| Work to complete |
All of the data needs to be repeated exactly.
•••
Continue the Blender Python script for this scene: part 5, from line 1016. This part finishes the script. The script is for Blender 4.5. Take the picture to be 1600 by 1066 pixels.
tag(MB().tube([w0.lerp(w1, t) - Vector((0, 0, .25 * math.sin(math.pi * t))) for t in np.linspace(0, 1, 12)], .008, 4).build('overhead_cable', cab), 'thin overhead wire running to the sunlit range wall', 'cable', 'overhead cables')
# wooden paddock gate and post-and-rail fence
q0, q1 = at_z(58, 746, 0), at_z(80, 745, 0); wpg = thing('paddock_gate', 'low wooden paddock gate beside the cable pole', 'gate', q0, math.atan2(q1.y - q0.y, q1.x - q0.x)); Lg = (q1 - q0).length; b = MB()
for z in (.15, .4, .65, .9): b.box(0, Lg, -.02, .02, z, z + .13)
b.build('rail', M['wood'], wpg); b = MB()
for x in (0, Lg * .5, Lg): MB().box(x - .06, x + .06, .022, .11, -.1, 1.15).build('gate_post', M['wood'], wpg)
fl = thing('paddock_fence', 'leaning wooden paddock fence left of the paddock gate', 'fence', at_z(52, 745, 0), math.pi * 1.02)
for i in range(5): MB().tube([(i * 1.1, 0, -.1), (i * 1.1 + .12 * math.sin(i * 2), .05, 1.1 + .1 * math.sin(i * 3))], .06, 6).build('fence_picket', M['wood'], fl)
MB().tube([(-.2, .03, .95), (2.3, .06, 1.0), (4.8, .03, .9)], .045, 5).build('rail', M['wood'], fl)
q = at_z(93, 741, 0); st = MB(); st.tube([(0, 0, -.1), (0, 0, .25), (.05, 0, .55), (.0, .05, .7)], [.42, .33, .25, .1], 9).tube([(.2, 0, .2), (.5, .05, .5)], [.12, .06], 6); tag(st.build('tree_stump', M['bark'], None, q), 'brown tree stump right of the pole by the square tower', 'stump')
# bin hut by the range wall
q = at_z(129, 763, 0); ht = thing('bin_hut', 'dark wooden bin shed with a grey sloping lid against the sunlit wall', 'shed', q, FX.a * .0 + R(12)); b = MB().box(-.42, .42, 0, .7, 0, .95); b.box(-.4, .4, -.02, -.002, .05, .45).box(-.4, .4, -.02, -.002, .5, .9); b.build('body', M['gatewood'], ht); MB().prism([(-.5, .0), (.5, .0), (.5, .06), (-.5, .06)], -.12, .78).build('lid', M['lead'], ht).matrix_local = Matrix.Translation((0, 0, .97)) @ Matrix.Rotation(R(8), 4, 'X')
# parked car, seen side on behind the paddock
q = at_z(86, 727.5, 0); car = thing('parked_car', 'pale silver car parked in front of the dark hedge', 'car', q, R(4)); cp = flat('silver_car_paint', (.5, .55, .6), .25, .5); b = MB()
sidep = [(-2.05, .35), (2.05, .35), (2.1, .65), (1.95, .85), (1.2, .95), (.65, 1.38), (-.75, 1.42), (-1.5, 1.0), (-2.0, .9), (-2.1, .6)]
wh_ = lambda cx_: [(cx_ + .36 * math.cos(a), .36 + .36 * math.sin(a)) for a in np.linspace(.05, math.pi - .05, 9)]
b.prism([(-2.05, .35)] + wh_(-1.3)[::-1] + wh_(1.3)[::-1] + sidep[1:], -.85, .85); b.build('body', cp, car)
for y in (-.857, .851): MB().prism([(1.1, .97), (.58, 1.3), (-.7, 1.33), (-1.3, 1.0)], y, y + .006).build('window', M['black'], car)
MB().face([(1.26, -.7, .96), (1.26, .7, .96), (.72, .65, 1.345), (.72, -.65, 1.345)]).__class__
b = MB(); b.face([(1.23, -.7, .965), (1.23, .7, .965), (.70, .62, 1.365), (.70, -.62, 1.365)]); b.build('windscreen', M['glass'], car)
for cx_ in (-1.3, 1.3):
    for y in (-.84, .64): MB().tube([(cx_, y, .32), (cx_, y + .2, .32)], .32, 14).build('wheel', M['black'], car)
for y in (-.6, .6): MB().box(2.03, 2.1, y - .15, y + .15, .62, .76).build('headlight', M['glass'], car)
•••
| Task answer |
Continue the Blender Python script for this scene: part 5, from line 1016. This part finishes the script. The script is for Blender 4.5. Take the picture to be 1600 by 1066 pixels.
tag(MB().tube([w0.lerp(w1, t) - Vector((0, 0, .25 * math.sin(math.pi * t))) for t in np.linspace(0, 1, 12)], .008, 4).build('overhead_cable', cab), 'thin overhead wire running to the sunlit range wall', 'cable', 'overhead cables')
# wooden paddock gate and post-and-rail fence
q0, q1 = at_z(58, 746, 0), at_z(80, 745, 0); wpg = thing('paddock_gate', 'low wooden paddock gate beside the cable pole', 'gate', q0, math.atan2(q1.y - q0.y, q1.x - q0.x)); Lg = (q1 - q0).length; b = MB()
for z in (.15, .4, .65, .9): b.box(0, Lg, -.02, .02, z, z + .13)
b.build('rail', M['wood'], wpg); b = MB()
for x in (0, Lg * .5, Lg): MB().box(x - .06, x + .06, .022, .11, -.1, 1.15).build('gate_post', M['wood'], wpg)
fl = thing('paddock_fence', 'leaning wooden paddock fence left of the paddock gate', 'fence', at_z(52, 745, 0), math.pi * 1.02)
for i in range(5): MB().tube([(i * 1.1, 0, -.1), (i * 1.1 + .12 * math.sin(i * 2), .05, 1.1 + .1 * math.sin(i * 3))], .06, 6).build('fence_picket', M['wood'], fl)
MB().tube([(-.2, .03, .95), (2.3, .06, 1.0), (4.8, .03, .9)], .045, 5).build('rail', M['wood'], fl)
q = at_z(93, 741, 0); st = MB(); st.tube([(0, 0, -.1), (0, 0, .25), (.05, 0, .55), (.0, .05, .7)], [.42, .33, .25, .1], 9).tube([(.2, 0, .2), (.5, .05, .5)], [.12, .06], 6); tag(st.build('tree_stump', M['bark'], None, q), 'brown tree stump right of the pole by the square tower', 'stump')
# bin hut by the range wall
q = at_z(129, 763, 0); ht = thing('bin_hut', 'dark wooden bin shed with a grey sloping lid against the sunlit wall', 'shed', q, FX.a * .0 + R(12)); b = MB().box(-.42, .42, 0, .7, 0, .95); b.box(-.4, .4, -.02, -.002, .05, .45).box(-.4, .4, -.02, -.002, .5, .9); b.build('body', M['gatewood'], ht); MB().prism([(-.5, .0), (.5, .0), (.5, .06), (-.5, .06)], -.12, .78).build('lid', M['lead'], ht).matrix_local = Matrix.Translation((0, 0, .97)) @ Matrix.Rotation(R(8), 4, 'X')
# parked car, seen side on behind the paddock
q = at_z(86, 727.5, 0); car = thing('parked_car', 'pale silver car parked in front of the dark hedge', 'car', q, R(4)); cp = flat('silver_car_paint', (.5, .55, .6), .25, .5); b = MB()
sidep = [(-2.05, .35), (2.05, .35), (2.1, .65), (1.95, .85), (1.2, .95), (.65, 1.38), (-.75, 1.42), (-1.5, 1.0), (-2.0, .9), (-2.1, .6)]
wh_ = lambda cx_: [(cx_ + .36 * math.cos(a), .36 + .36 * math.sin(a)) for a in np.linspace(.05, math.pi - .05, 9)]
b.prism([(-2.05, .35)] + wh_(-1.3)[::-1] + wh_(1.3)[::-1] + sidep[1:], -.85, .85); b.build('body', cp, car)
for y in (-.857, .851): MB().prism([(1.1, .97), (.58, 1.3), (-.7, 1.33), (-1.3, 1.0)], y, y + .006).build('window', M['black'], car)
MB().face([(1.26, -.7, .96), (1.26, .7, .96), (.72, .65, 1.345), (.72, -.65, 1.345)]).__class__
b = MB(); b.face([(1.23, -.7, .965), (1.23, .7, .965), (.70, .62, 1.365), (.70, -.62, 1.365)]); b.build('windscreen', M['glass'], car)
for cx_ in (-1.3, 1.3):
    for y in (-.84, .64): MB().tube([(cx_, y, .32), (cx_, y + .2, .32)], .32, 14).build('wheel', M['black'], car)
for y in (-.6, .6): MB().box(2.03, 2.1, y - .15, y + .15, .62, .76).build('headlight', M['glass'], car)